* What to work on: Word for word, give the material below again, minus any images.

* Data segment:
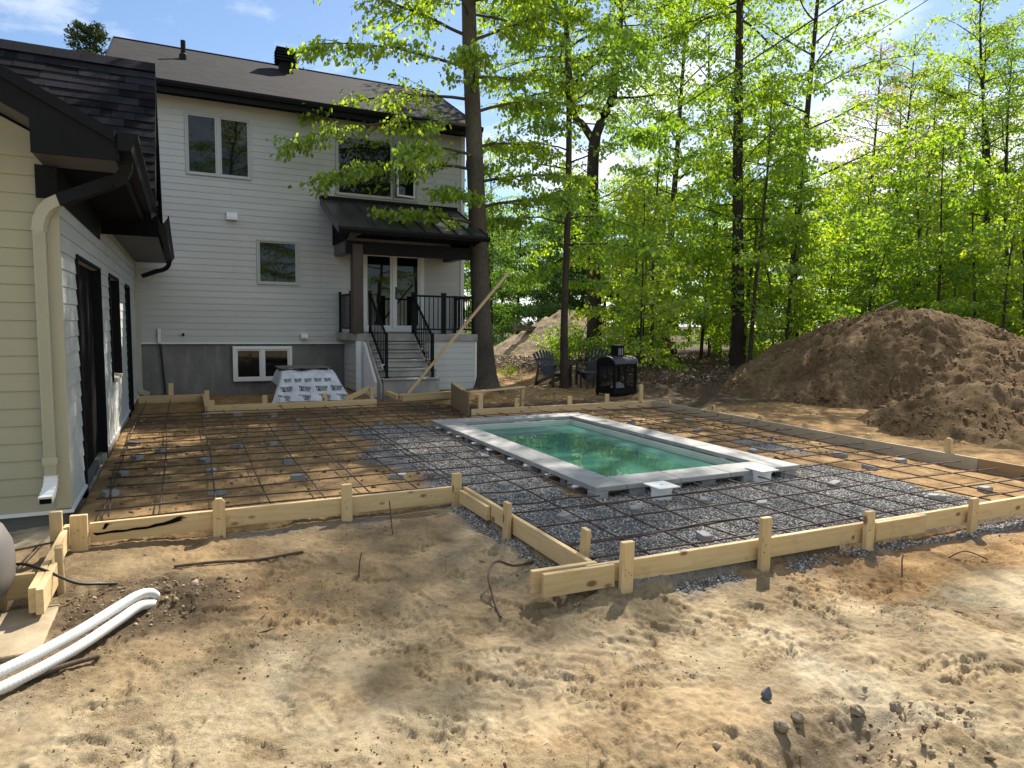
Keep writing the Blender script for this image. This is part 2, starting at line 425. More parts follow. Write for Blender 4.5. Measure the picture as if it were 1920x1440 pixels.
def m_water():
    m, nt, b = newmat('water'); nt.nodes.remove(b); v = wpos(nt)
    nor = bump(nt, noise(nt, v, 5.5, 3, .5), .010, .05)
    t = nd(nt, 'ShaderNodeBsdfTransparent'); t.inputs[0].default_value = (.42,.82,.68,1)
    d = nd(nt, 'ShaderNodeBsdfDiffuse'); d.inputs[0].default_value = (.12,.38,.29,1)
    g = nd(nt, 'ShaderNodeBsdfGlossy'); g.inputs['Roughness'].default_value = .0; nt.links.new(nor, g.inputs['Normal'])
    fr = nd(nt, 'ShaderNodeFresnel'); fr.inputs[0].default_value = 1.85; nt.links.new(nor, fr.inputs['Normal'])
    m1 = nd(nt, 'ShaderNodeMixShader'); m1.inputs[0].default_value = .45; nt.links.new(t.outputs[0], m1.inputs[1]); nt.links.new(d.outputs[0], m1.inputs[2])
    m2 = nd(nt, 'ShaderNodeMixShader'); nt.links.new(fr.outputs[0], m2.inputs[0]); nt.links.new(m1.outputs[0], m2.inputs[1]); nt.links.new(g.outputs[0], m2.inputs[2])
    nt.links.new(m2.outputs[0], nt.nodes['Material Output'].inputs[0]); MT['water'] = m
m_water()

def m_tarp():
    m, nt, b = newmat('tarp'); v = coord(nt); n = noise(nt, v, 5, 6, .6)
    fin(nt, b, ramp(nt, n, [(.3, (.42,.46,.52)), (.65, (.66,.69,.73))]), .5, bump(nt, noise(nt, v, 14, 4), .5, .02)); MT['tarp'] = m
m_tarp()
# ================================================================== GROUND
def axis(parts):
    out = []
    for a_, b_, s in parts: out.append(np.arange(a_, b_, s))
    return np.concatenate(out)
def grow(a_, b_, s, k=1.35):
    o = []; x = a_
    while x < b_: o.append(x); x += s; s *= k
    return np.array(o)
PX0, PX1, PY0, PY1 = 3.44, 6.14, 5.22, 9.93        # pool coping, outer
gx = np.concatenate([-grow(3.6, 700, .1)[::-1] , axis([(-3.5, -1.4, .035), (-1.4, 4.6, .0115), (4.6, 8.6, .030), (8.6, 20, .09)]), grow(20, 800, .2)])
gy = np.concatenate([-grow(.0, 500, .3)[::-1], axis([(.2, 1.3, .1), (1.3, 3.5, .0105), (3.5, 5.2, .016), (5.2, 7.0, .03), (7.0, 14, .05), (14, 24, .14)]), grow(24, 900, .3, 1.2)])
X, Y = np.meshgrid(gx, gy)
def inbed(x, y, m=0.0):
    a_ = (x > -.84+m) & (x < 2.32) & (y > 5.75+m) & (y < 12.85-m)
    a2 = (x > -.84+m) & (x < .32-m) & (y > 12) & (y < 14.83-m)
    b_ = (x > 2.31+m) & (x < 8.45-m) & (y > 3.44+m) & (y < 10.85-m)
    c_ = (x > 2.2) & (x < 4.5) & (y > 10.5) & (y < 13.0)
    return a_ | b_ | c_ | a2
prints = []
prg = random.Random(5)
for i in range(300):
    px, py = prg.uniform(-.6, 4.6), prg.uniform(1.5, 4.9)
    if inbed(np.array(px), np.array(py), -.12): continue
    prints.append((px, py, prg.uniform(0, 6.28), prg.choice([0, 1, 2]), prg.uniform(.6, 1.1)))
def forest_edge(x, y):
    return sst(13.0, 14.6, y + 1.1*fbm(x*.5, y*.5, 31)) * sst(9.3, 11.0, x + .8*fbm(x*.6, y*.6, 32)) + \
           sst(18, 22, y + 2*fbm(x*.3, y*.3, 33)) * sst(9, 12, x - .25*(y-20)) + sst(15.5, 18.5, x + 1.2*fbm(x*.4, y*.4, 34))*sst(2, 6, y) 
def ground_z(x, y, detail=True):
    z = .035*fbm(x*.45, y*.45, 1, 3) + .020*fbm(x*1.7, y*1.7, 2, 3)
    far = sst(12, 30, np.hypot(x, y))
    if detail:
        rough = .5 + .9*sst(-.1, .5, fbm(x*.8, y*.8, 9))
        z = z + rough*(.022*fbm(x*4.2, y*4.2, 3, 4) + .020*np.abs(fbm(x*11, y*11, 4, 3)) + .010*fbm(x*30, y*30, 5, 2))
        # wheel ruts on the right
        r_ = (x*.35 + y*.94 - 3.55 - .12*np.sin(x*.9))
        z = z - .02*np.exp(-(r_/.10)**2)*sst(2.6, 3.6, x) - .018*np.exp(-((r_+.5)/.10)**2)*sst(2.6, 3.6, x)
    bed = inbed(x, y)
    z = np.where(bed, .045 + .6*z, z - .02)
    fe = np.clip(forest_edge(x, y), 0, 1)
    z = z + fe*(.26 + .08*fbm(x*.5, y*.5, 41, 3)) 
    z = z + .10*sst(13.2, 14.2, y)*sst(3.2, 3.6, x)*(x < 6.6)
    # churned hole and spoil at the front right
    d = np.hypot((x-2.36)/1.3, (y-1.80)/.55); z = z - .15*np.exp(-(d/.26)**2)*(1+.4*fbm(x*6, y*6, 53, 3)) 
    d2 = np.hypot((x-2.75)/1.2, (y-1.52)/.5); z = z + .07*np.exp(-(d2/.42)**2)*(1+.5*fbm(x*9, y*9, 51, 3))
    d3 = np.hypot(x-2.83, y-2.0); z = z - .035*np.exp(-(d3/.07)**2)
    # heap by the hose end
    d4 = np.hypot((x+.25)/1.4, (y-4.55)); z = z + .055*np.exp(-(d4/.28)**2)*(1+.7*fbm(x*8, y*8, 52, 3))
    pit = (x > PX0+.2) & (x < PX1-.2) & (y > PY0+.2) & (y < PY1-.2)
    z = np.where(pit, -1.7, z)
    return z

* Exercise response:
Keep writing the Blender script for this image. This is part 2, starting at line 425. More parts follow. Write for Blender 4.5. Measure the picture as if it were 1920x1440 pixels.
def m_water():
    m, nt, b = newmat('water'); nt.nodes.remove(b); v = wpos(nt)
    nor = bump(nt, noise(nt, v, 5.5, 3, .5), .010, .05)
    t = nd(nt, 'ShaderNodeBsdfTransparent'); t.inputs[0].default_value = (.42,.82,.68,1)
    d = nd(nt, 'ShaderNodeBsdfDiffuse'); d.inputs[0].default_value = (.12,.38,.29,1)
    g = nd(nt, 'ShaderNodeBsdfGlossy'); g.inputs['Roughness'].default_value = .0; nt.links.new(nor, g.inputs['Normal'])
    fr = nd(nt, 'ShaderNodeFresnel'); fr.inputs[0].default_value = 1.85; nt.links.new(nor, fr.inputs['Normal'])
    m1 = nd(nt, 'ShaderNodeMixShader'); m1.inputs[0].default_value = .45; nt.links.new(t.outputs[0], m1.inputs[1]); nt.links.new(d.outputs[0], m1.inputs[2])
    m2 = nd(nt, 'ShaderNodeMixShader'); nt.links.new(fr.outputs[0], m2.inputs[0]); nt.links.new(m1.outputs[0], m2.inputs[1]); nt.links.new(g.outputs[0], m2.inputs[2])
    nt.links.new(m2.outputs[0], nt.nodes['Material Output'].inputs[0]); MT['water'] = m
m_water()

def m_tarp():
    m, nt, b = newmat('tarp'); v = coord(nt); n = noise(nt, v, 5, 6, .6)
    fin(nt, b, ramp(nt, n, [(.3, (.42,.46,.52)), (.65, (.66,.69,.73))]), .5, bump(nt, noise(nt, v, 14, 4), .5, .02)); MT['tarp'] = m
m_tarp()
# ================================================================== GROUND
def axis(parts):
    out = []
    for a_, b_, s in parts: out.append(np.arange(a_, b_, s))
    return np.concatenate(out)
def grow(a_, b_, s, k=1.35):
    o = []; x = a_
    while x < b_: o.append(x); x += s; s *= k
    return np.array(o)
PX0, PX1, PY0, PY1 = 3.44, 6.14, 5.22, 9.93        # pool coping, outer
gx = np.concatenate([-grow(3.6, 700, .1)[::-1] , axis([(-3.5, -1.4, .035), (-1.4, 4.6, .0115), (4.6, 8.6, .030), (8.6, 20, .09)]), grow(20, 800, .2)])
gy = np.concatenate([-grow(.0, 500, .3)[::-1], axis([(.2, 1.3, .1), (1.3, 3.5, .0105), (3.5, 5.2, .016), (5.2, 7.0, .03), (7.0, 14, .05), (14, 24, .14)]), grow(24, 900, .3, 1.2)])
X, Y = np.meshgrid(gx, gy)
def inbed(x, y, m=0.0):
    a_ = (x > -.84+m) & (x < 2.32) & (y > 5.75+m) & (y < 12.85-m)
    a2 = (x > -.84+m) & (x < .32-m) & (y > 12) & (y < 14.83-m)
    b_ = (x > 2.31+m) & (x < 8.45-m) & (y > 3.44+m) & (y < 10.85-m)
    c_ = (x > 2.2) & (x < 4.5) & (y > 10.5) & (y < 13.0)
    return a_ | b_ | c_ | a2
prints = []
prg = random.Random(5)
for i in range(300):
    px, py = prg.uniform(-.6, 4.6), prg.uniform(1.5, 4.9)
    if inbed(np.array(px), np.array(py), -.12): continue
    prints.append((px, py, prg.uniform(0, 6.28), prg.choice([0, 1, 2]), prg.uniform(.6, 1.1)))
def forest_edge(x, y):
    return sst(13.0, 14.6, y + 1.1*fbm(x*.5, y*.5, 31)) * sst(9.3, 11.0, x + .8*fbm(x*.6, y*.6, 32)) + \
           sst(18, 22, y + 2*fbm(x*.3, y*.3, 33)) * sst(9, 12, x - .25*(y-20)) + sst(15.5, 18.5, x + 1.2*fbm(x*.4, y*.4, 34))*sst(2, 6, y) 
def ground_z(x, y, detail=True):
    z = .035*fbm(x*.45, y*.45, 1, 3) + .020*fbm(x*1.7, y*1.7, 2, 3)
    far = sst(12, 30, np.hypot(x, y))
    if detail:
        rough = .5 + .9*sst(-.1, .5, fbm(x*.8, y*.8, 9))
        z = z + rough*(.022*fbm(x*4.2, y*4.2, 3, 4) + .020*np.abs(fbm(x*11, y*11, 4, 3)) + .010*fbm(x*30, y*30, 5, 2))
        # wheel ruts on the right
        r_ = (x*.35 + y*.94 - 3.55 - .12*np.sin(x*.9))
        z = z - .02*np.exp(-(r_/.10)**2)*sst(2.6, 3.6, x) - .018*np.exp(-((r_+.5)/.10)**2)*sst(2.6, 3.6, x)
    bed = inbed(x, y)
    z = np.where(bed, .045 + .6*z, z - .02)
    fe = np.clip(forest_edge(x, y), 0, 1)
    z = z + fe*(.26 + .08*fbm(x*.5, y*.5, 41, 3)) 
    z = z + .10*sst(13.2, 14.2, y)*sst(3.2, 3.6, x)*(x < 6.6)
    # churned hole and spoil at the front right
    d = np.hypot((x-2.36)/1.3, (y-1.80)/.55); z = z - .15*np.exp(-(d/.26)**2)*(1+.4*fbm(x*6, y*6, 53, 3)) 
    d2 = np.hypot((x-2.75)/1.2, (y-1.52)/.5); z = z + .07*np.exp(-(d2/.42)**2)*(1+.5*fbm(x*9, y*9, 51, 3))
    d3 = np.hypot(x-2.83, y-2.0); z = z - .035*np.exp(-(d3/.07)**2)
    # heap by the hose end
    d4 = np.hypot((x+.25)/1.4, (y-4.55)); z = z + .055*np.exp(-(d4/.28)**2)*(1+.7*fbm(x*8, y*8, 52, 3))
    pit = (x > PX0+.2) & (x < PX1-.2) & (y > PY0+.2) & (y < PY1-.2)
    z = np.where(pit, -1.7, z)
    return z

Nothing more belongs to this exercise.